The usual motivation of cleaning and clearing before company comes didn't work before
I've done the easy part of emptying five banker's boxes, one bheer case, three smaller boxes, and six or seven reusable shopping bags. Fanzines and convention publications are sorted into one box to be added to the chaos in the basement fan room. Another box is half full of work samples...this after recycling an equal amount of excess copies. A truly ridiculous number of to-do lists and notes is clipped together for further procrastination on the fanzine article or blog post(s) I keep thinking they might somehow make.
Part of the sorting task included rereading the birthday and Father's Day cards I sent Daddy in the last couple of decades of his life. Sue saved all those and handed them over to me during one of those Michigan trips. Most of them went into recycling. See? I don't actually save everything -- it just feels and looks like I do.
There are several bags of paper recycling awaiting my next trip to the transfer station, three of them filled with shredded matter. So, yes, progress.
Now comes the second, harder 90% of the work. What do I do with the remaining one foot stack of papers I want to save, but don't have an established place to save them? I don't want them to become the starter set of the next dozen boxes and bags that need sorting.
Not that I'm done with the current set. No, instead I'm down to the other hard stuff. The Squier family and Twinzy Toy files. The 8mm movies that I plan to have digitized when time, energy, and money coincide. The tax records requiring more space than is available in the file drawer. And so on.
Here's to more joy and comfort of stuff. Here's to less burden.
Comments
(BTW, you have a space before "a href," which is why your link isn't linking :-> )

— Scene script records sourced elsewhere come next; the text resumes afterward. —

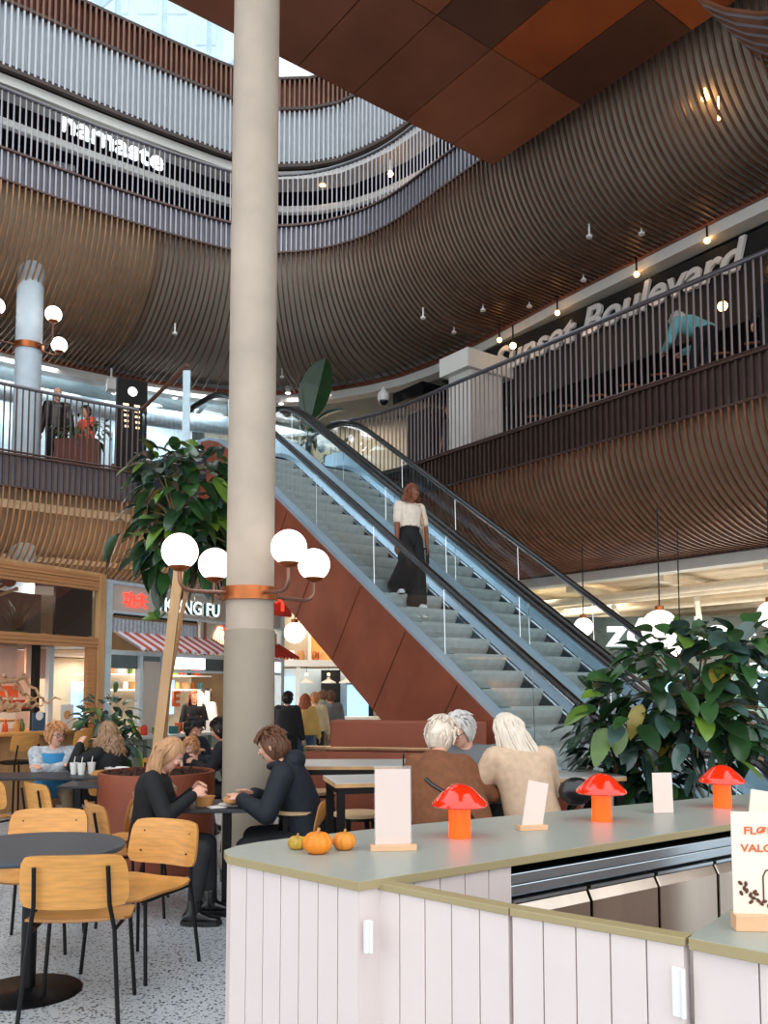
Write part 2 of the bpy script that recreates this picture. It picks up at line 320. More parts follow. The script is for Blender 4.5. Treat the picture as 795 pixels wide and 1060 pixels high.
# curved slatted skins
def skin(n, A, B, z0, z1, m_slat, m_back, bend=.62, gap=.0, stp=1, w=.023, dd=.045, back_off=.2, seg=12, split=None):
    prof = []
    for k in range(seg+1):
        a = k/seg*pi/2; prof.append((bend*(1-cos(a)), sin(a)**1.0))
    prof.append((.8, 1.0)); prof.append((1.0, 1.0))
    mb = MB(); nn = normals(A)
    for i in range(0, len(A), stp):
        a = A[i]; b = B[i]; d = b-a; L = d.length; dn = d/L; side = Vector((-dn.y, dn.x))*w/2
        pts = [(a+d*x, z0+(z1-z0)*y) for x, y in prof]; K = len(pts)
        outer = []
        for k in range(K):
            p, z = pts[k]; q = Vector((p.x, p.y, z))
            pa = pts[max(k-1, 0)]; pb = pts[min(k+1, K-1)]
            t = Vector((pb[0].x-pa[0].x, pb[0].y-pa[0].y, pb[1]-pa[1])).normalized()
            nrm = Vector((side.x, side.y, 0)).normalized().cross(t)
            outer.append((q, nrm))
        s3 = Vector((side.x, side.y, 0)); n0 = mb.pts([v for q, nr in outer for v in (q-s3, q+s3, q+s3+nr*dd, q-s3+nr*dd)])
        if split and split(i): mb.mi = 1
        else: mb.mi = 0
        for k in range(K-1):
            c = n0+4*k
            for e in range(4): mb.face((c+e, c+(e+1)%4, c+4+(e+1)%4, c+4+e))
    o = struct(mb.build('trim_%d' % n, m_slat))
    # backing board behind the slats
    mb = MB(); idx = list(range(0, len(A), 4)); cols = []
    for i in idx:
        a = A[i]; b = B[i]; d = b-a; dn = d.normalized()
        col = [Vector((a.x+d.x*x+dn.x*back_off, a.y+d.y*x+dn.y*back_off, z0+(z1-z0)*y+.10+ (back_off*.5))) for x, y in prof]
        cols.append(mb.pts(col))
    K = len(prof)
    for c0, c1, i in zip(cols, cols[1:], idx):
        if split: mb.mi = 1 if split(i) else 0
        for k in range(K-1): mb.face((c0+k, c0+k+1, c1+k+1, c1+k))
    struct(mb.build('wall_skin_%d' % n, m_back, smooth=True))
iS = min(range(len(E1)), key=lambda i: (E1[i]-Vector((-2.6, 16.5))).length)
skin(7, E1, match(E1, C2), 10.12, 8.62, ['slat_umber', 'slat_tan'], ['backing_grey', 'backing_tan'], .62, split=lambda i: i < iS-18)
skin(8, E1, match(E1, C1), 4.92, 3.64, ['slat_brown', 'slat_tan'], ['backing_tan', 'backing_tan'], .8, split=lambda i: i < iS)
# thin red line and white light band under the soffits
def band(n, cv, z0, z1, m, off=0, t=.06):
    A = offset(cv, off); B = offset(cv, off+t); slab('trim_%d' % n, A, B, z0, z1, m)
band(9, C2, 8.58, 8.66, 'rust', -.03); band(10, C2, 8.40, 8.58, 'trim_white', .05, .3)
band(11, C1, 3.58, 3.66, 'fascia_dark', -.03); band(12, C1, 3.42, 3.58, 'trim_white', .05, .3)
# level 4: pale slatted band, brown slatted band
strip('trim_13', offset(W1, .1), offset(W1, .1), 12.9, 14.2, 'band_white'); struct(bpy.data.objects['trim_13'])
mb = MB()
for p, nv in zip(W1, normals(W1)): mb.box((p.x, p.y, 13.55), (.06, .035, 1.3), Matrix.Rotation(atan2(nv.y, nv.x), 3, 'Z'))
struct(mb.build('trim_14', 'slat_white'))
strip('trim_15', offset(W1, .08), offset(W1, .08), 14.2, 14.9, 'rust_dark'); struct(bpy.data.objects['trim_15'])
mb = MB()
for p, nv in zip(W1, normals(W1)): mb.box((p.x, p.y, 14.5), (.08, .04, .72), Matrix.Rotation(atan2(nv.y, nv.x), 3, 'Z'))
struct(mb.build('trim_16', 'slat_umber'))
band(17, W1, 14.16, 14.22, 'fascia_dark', -.04, .1); band(18, W1, 12.86, 12.93, 'fascia_dark', -.04, .1); band(19, W1, 12.68, 12.86, 'trim_white', .12, .5); band(29, W1, 14.86, 14.92, 'fascia_dark', -.04, .2)
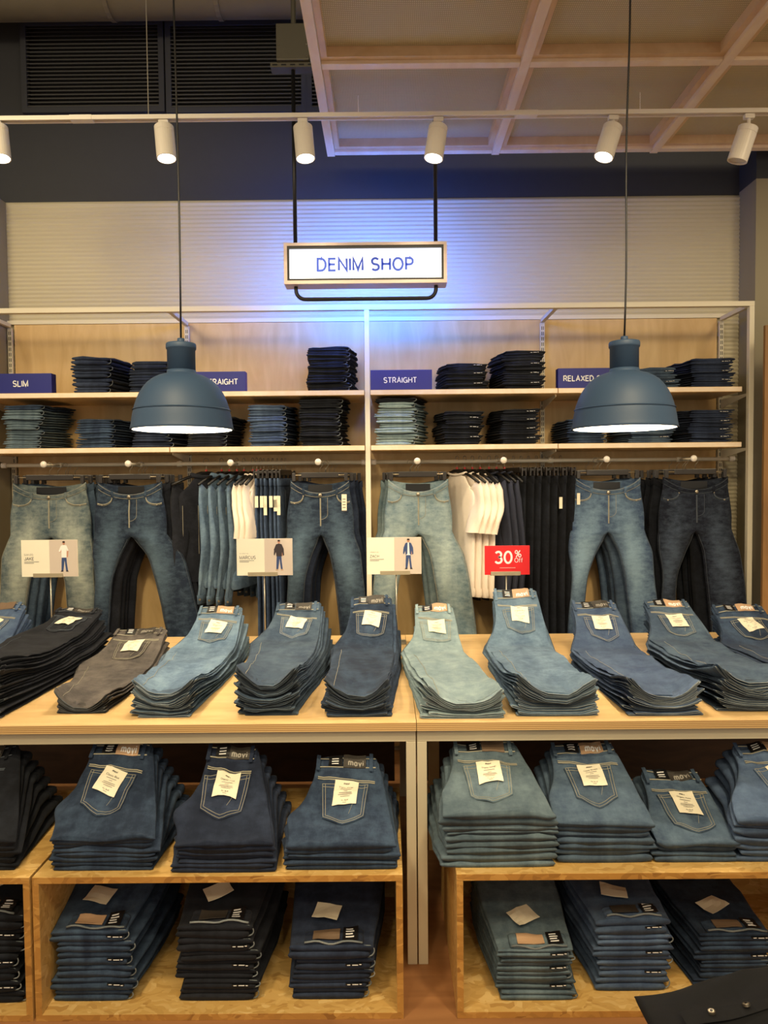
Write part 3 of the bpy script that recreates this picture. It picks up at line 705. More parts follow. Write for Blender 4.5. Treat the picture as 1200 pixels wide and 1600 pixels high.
# ------------------------------------------------------------------ blue shelf signs
def shelf_sign(px0, px1, py0, py1, word, txc, tw, label):
    Y = 3.775
    a = at(px0, py1, Y); b = at(px1, py0, Y)
    t = thing('shelf_sign', label, 'sign', ((a.x + b.x) / 2, Y, ZSU), group='blue fit signs on the upper shelf')
    bd = MB().box(a.x, b.x, Y, Y + .055, ZSU, ZSU + .105).build('block', M_BLUE, t, world=True, bevel=.002)
    wall_text(word, at(txc, 594, Y).x, ZSU + .052, Y - .0012, M_LETTER, bd, w=tw / FPX * Y, bold=.02)
shelf_sign(-20, 80, 579, 609, 'SLIM', 32, 24, 'blue block sign reading SLIM at the left end')
shelf_sign(283, 383, 579, 609, 'SLIM STRAIGHT', 331, 80, 'blue block sign reading SLIM STRAIGHT behind the left lamp')
shelf_sign(579, 675, 579, 609, 'STRAIGHT', 625, 51, 'blue block sign reading STRAIGHT right of the centre post')
shelf_sign(872, 993, 576, 607, 'RELAXED STRAIGHT', 932, 103, 'blue block sign reading RELAXED STRAIGHT behind the right lamp')

# ------------------------------------------------------------------ display table(s)
DT = atz(650, 1507, 0.0).y
YTF = DT; ZT_TOP = at(650, 1129, YTF - .02).z; YTB = 3.58
seam = at(650.5, 1140, YTF).x
def table(x0, x1, label):
    t = thing('display_table', label, 'table', ((x0 + x1) / 2, (YTF + YTB) / 2, 0), group='long display tables')
    top = MB().box(x0 + .001, x1 - .001, YTF - .02, YTB, ZT_TOP - .003, ZT_TOP).build('tabletop', M_BIRCH_X, t, world=True)
    MB().box(x0 + .001, x1 - .001, YTF - .02, YTB, ZT_TOP - .027, ZT_TOP - .003).build('plywood_edge', M_PLYE, top, world=True)
    zb = ZT_TOP - .027; hh = .041; ww = .031
    for (bx0, bx1, by0, by1) in ((x0 + .002, x1 - .002, YTF, YTF + ww), (x0 + .002, x1 - .002, YTB - ww - .02, YTB - .02), (x0 + .002, x0 + .002 + ww, YTF + ww, YTB - ww - .02), (x1 - .002 - ww, x1 - .002, YTF + ww, YTB - ww - .02)):
        MB().box(bx0, bx1, by0, by1, zb - hh, zb - .001).build('frame_bar', M_TABLEST, t, world=True, bevel=.002)
    for xx in (x0 + .002, x1 - .002 - ww):
        for yy in (YTF, YTB - ww - .02):
            MB().box(xx, xx + ww, yy, yy + ww, 0, zb - hh).build('leg', M_TABLEST, t, world=True, bevel=.002)
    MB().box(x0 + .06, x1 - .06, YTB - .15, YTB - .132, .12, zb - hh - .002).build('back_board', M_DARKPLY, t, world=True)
    return t
table(seam - 2.0, seam, 'plywood-topped display table on cream steel legs, left of the seam')
tb2 = table(seam, seam + 2.0, 'plywood-topped display table on cream steel legs, right of the seam')
a = at(669, 1160, 3.0); b = at(686, 1160, 3.0)
MB().box(a.x, b.x, 3.0, 3.02, 0, ZT_TOP - .07).build('end_board', M_BIRCH, tb2, world=True)

# ------------------------------------------------------------------ strand-board boxes
YB0 = atz(340, 1594, 0).y; ZBT = at(340, 1369, YB0).z; BD = .6; TH = .019
def crate(x0, x1, label):
    t = thing('strand_board_box', label, 'box', ((x0 + x1) / 2, YB0, 0), group='strand-board display boxes')
    for nm, bb in (('top_board', (x0, x1, ZBT - TH, ZBT)), ('base_board', (x0, x1, .0, TH)), ('side_board', (x0, x0 + TH, TH, ZBT - TH)), ('side_board', (x1 - TH, x1, TH, ZBT - TH))):
        o = MB().box(bb[0], bb[1], YB0, YB0 + BD, bb[2], bb[3]).build(nm, M_OSB, t, world=True, bevel=.001)
        MB().box(bb[0] + .0005, bb[1] - .0005, YB0 - .0008, YB0 + .002, bb[2] + .0005, bb[3] - .0005).build('cut_edge', M_OSBE, o, world=True)
    MB().box(x0 + TH, x1 - TH, YB0 + BD - .012, YB0 + BD, TH, ZBT - TH).build('back_board', M_OSB, t, world=True)
    return t
bx0 = at(53, 1480, YB0).x; bx1 = at(630, 1480, YB0).x
crate(bx0 - .008 - 1.07, bx0 - .008, 'strand-board box cut off by the left edge')
crate(bx0, bx1, 'strand-board box under the left table, three piles inside')
cx0 = at(714, 1480, YB0).x
crate(cx0, cx0 + 1.25, 'strand-board box under the right table')

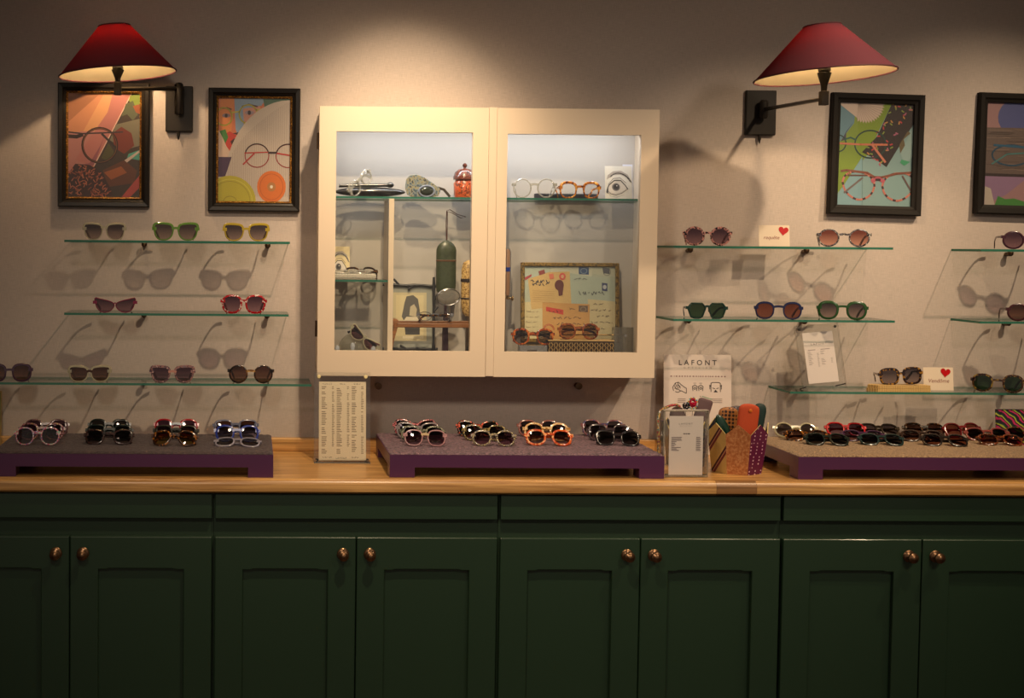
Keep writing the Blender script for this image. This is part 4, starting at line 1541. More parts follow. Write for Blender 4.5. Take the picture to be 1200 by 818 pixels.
# --- compartment right of the divider: twig frame, green case, stand, mirror, woven case
yy = -0.05
a, b, c, d = span(452, 508, 334, 409, yy)
tf = root('twig_frame', 'old portrait print in a black twig frame', 'picture', ((a + b) / 2, yy, ZF + 0.0005), (radians(-4), 0, 0))
zo = ZF
w2 = (b - a) / 2
c -= zo
d -= zo
TW = P(34, 34, 38, rough=0.5)


def twig(name, pts, r=0.0045, spurs=()):
    m = MB()
    m.tube(pts, r=r, n=8, taper=[1 + 0.18 * sin(i * 2.1) for i in range(len(pts))])
    for (p0, p1) in spurs:
        m.tube([p0, p1], r=r * 0.85, n=7)
    m.build(name, TW, tf, smooth=True)


def seg(p, q, n=7, amp=0.0012):
    return [(p[0] + (q[0] - p[0]) * i / n, p[1], p[2] + (q[2] - p[2]) * i / n + amp * sin(i * 1.7)) for i in range(n + 1)]


twig('twig', seg((-w2 - 0.01, -0.008, d), (w2 + 0.014, -0.008, d - 0.003)), spurs=[((-0.035, -0.008, d), (-0.052, -0.010, d + 0.018)), ((0.015, -0.008, d), (-0.005, -0.010, d - 0.014))])
twig('twig', seg((-w2 - 0.01, -0.008, c), (w2 + 0.014, -0.008, c)), spurs=[((-0.01, -0.008, c), (-0.03, -0.010, c + 0.010)), ((0.0, -0.008, c), (0.016, -0.010, c - 0.014))])
m_ = MB()
twig('twig', [(w2, -0.014, c - 0.03 + (d - c + 0.055) * i / 8) for i in range(9)], spurs=[((w2, -0.014, d - 0.05), (w2 + 0.014, -0.014, d - 0.03)), ((w2, -0.014, d - 0.085), (w2 + 0.013, -0.014, d - 0.07))])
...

I'm delighted to hear it's likely the two of you will be moving to a new place soon. A larger place, I trust.
I was surprised by how much I enjoyed sorting through (and discarding) things during the summer, fall, and early winter of 2003. I'd lived in Toad Hall for 20 years, and there was a lot of storage space -- more than there is here. Paying for the move myself was a great motivator; I came in a couple thousand pounds under the lowest of the three estimates I obtained. I still moved too much, of course.
It's hard to believe that move was a decade ago; surely it's only been three or four years. Okay, five; I'll give you five. But from the amount of stuff piled up, it might as well have been 20. The garage is the worst, and that's mostly thanks to stuff from Michigan...and because it's easier to simply put a broken paper shredder in the garage than it is to take it along to the transfer station and pay to get rid of it. A few years ago, I took several old inkjet printers and similar electronic kipple to an electronics recycling event in Brimfield. I could probably come up with another load by now. It seems a shame to recycle my Dell 4-color laser printer, but the razor'n'razor blades pricing meant it was hundreds of dollars cheaper to buy a new laser printer than it was to buy a set of replacement cartridges.
And so it goes...or rather, so it goes into the garage and there it sits.
I can't believe your move was more than a decade ago either!
Edited at 2013-06-28 04:49 am (UTC)
For the non-sentimental paper type stuff, I heartily recommend scanning that as well. Depending on how much of it is unbound paper in standard sizes like USL, a scanner with document feeder is great. If it's unsorted in the boxes, then does it really matter if it stays unsorted in the electronic version as well?
I'm likely to put together a pile of stuff for them; if you're going to be down this way in the next month or so, you could add your computer stuff to mine and get rid of it for free that way.
I'm downright non-fannish when it comes to books. At a guess, I'd say I have well less than 2,000. Maybe even less than 1,000 after going through my SF last year finding books to donate to the Science Fiction Outreach Project. I think books belong in every room of one's abode, but I rarely re-read anything. Yet I somehow need considerably more shelf space than I have...and considerably more places to put additional shelves. Hmmmm.